▸ **What you should do**: The lines below are to be quoted exactly, from the first through the one that contains "scene.camera = cam_o".

▸ **Recorded information**:
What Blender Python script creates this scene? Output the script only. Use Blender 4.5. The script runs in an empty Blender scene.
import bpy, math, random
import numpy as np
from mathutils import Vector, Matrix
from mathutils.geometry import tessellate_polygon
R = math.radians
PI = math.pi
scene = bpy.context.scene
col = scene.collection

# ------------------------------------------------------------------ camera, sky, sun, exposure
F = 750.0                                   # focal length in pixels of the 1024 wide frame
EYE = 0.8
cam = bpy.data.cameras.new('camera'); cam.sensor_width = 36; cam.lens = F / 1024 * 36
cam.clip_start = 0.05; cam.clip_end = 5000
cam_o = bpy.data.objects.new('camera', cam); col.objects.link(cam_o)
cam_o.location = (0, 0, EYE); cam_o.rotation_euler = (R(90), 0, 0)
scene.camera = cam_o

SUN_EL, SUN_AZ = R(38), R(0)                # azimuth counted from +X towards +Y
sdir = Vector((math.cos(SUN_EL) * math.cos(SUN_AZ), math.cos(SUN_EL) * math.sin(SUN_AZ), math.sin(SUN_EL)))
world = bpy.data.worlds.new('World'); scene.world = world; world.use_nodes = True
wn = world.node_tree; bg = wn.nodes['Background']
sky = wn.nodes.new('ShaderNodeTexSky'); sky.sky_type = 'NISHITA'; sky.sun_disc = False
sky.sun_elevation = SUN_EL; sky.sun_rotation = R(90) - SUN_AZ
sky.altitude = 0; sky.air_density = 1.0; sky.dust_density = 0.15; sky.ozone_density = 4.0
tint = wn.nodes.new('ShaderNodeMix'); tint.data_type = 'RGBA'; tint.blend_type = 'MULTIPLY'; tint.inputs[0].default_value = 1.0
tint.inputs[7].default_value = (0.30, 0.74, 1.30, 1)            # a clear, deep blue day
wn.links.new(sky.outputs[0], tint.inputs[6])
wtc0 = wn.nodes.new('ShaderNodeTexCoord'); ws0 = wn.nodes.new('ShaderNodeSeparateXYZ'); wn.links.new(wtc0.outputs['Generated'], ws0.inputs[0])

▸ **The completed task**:
What Blender Python script creates this scene? Output the script only. Use Blender 4.5. The script runs in an empty Blender scene.
import bpy, math, random
import numpy as np
from mathutils import Vector, Matrix
from mathutils.geometry import tessellate_polygon
R = math.radians
PI = math.pi
scene = bpy.context.scene
col = scene.collection

# ------------------------------------------------------------------ camera, sky, sun, exposure
F = 750.0                                   # focal length in pixels of the 1024 wide frame
EYE = 0.8
cam = bpy.data.cameras.new('camera'); cam.sensor_width = 36; cam.lens = F / 1024 * 36
cam.clip_start = 0.05; cam.clip_end = 5000
cam_o = bpy.data.objects.new('camera', cam); col.objects.link(cam_o)
cam_o.location = (0, 0, EYE); cam_o.rotation_euler = (R(90), 0, 0)
scene.camera = cam_o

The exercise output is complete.